As the blinding flashes illuminated the boat and cocoon of spray, it created a snapshot image, an instant in time of the storm and it's visitors. The wet teak of the cockpit reflected a dark shiny light that contrasted the blinding white fiberglass gelcoat. Sodden towels were draped over the outside navstation, and acrylic glasses sitting in holders were half full of fresh water from above. My Helly Hansen breathables were saturated inside and out; water trickling down the neck and sleeves when I raise my arms had found every crevice inside. The term breathable is irrelevant when the air is 99% torrential rain! By now, my main concern was the lightning. The wind, although almost 30 Kts, didn't whip up a huge sea because of the flattening effect of the rain. We had a masthead ion dissipater - a $60 stainless steel gizmo that looks like a cheap brush pointing skyward. It is supposed to disperse the ionic build up on the mast, thus preventing the major cause of strikes. In the marine catalog it seemed like a good idea, but in the middle of the ITCZ with a zillion megajoules of Nature's energy looking for a short path to the water, it seemed like a joke. I decided to haul out my truck jumper cables, clip them to the rigging at the shrouds and dangle them in the water. Harnessed in, I waited for the next lightning flash then clambered forward as fast as possible. As if nature equally spaced the flashes to give people time to perform such things. With the cables dangling in the water, they banged against the hull as we sped along at over 7 Kts, each knock reminding us of how pathetic the Pacific made us look.

We cowered below hoping to be in the safe "triangle" underneath the mast where people generally don't get turned to Pringles in the event of a strike. I disconnected one GPS, the radios and other electronic gizmos, and stashed what I could away from any metal structures. I'd heard of strikes blowing holes in the hull of fiberglass boats, and had a deep fear of floating in our Avon life raft in the middle of this monster with a melted EPIRB, and no radio. Then the rain started finding its way into the cabin, and for a while, we were so occupied with trying to keep the sea berth dry, that we forgot the lightning. Water was dripping from the paneling above the berth and saturating the sheets and upholstery. Later I was to find out it was entering the cabin heater chimney, running along the roof liner and into the paneling. For now we could only position bowls and towels to catch as much as we could, therefore destroying our only place to sleep in a prone position while underway. For the next twelve hours we were stuck below trying to sleep in opposite corners of a wet couch in an upright position. Each time the boat lurched, the sodden cushions would slide off the couch and we would end up in a miserable pile on the cabin floor. I kept reminding us of the paradise we were headed for - Jen's pallid look and lack of verbal response said it all.

The next morning the storm was still raging but the lightning had at last stopped. We still had a mast and a boat, and we waited for daylight to arrive. By 7 am when the sky should have been light for an hour, it was still pitch black as if the storm had extended the night to prolong the suffering.

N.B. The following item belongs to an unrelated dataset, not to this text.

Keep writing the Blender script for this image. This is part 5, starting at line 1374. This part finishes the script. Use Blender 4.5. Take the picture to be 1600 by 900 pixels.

We didn't see any light until past 8 am, and as the gray sky emitted a gloomy glow our morale improved slightly. As the sea became visible we saw the most vicious cross swells of the entire trip so far. Giant hills from all directions were lifting and dropping the boat like an elevator out of control; swells from the side would partially knock us over, then one would lift us vertically as if attached to a crane. It was the final punishment from the ITCZ, and I wholeheartedly agree with Rear Admiral Kotsch that small boats should stay in port! It wasn't until I was no longer sleep deprived (about two days later) that I realized that throughout the ordeal the radar was showing a false edge to the storm. That was because 20nm happened to be the limit of its range in those conditions (maximum range is 24nm). Obvious now, but at the time the edge seemed so definite, so desirable, and I wanted to reach it, so it had to be there.

On the horizon a golden beam of sunlight was squeezing through the thick multiple layers of clouds and illuminating a patch of gray ocean beneath. I called Jen up from below and together we marveled at the beauty of sunlight, as if we had been deprived for years. We continued to motorsail away from the storm toward the break in the clouds and our spirits soared as the conditions improved rapidly. We worked below to clear up the carnage of the previous night. We hung all the bedding in the cockpit to catch the sun as it pushed the grey clouds aside. The boat was a floating washing line that day and we couldn't move around without being slapped in the face by sheets and pillow cases straining in the wind. But the prospect of a dry bed was a delicious one. We were both sleep deprived and longing for some comfortable REM sleep. That afternoon the wind died completely, but the cross swells remained and were added to by a SW component - as if we didn't already have enough!

We were now back in the doldrums, but mentally on a downhill run to the equator. We had covered 1,547 nm and, although the Marquesas were still a long way off, we knew that they were only 4 or 5 days after the equator. We would be sitting in a tiny restaurant with solid volcanic rock beneath us and a cold dripping beer in our hands. My mouth watered as I dreamed of downing several beers one after the other, knowing I could sleep for 24 hours if I felt like it, with no watch or sail change to disturb it.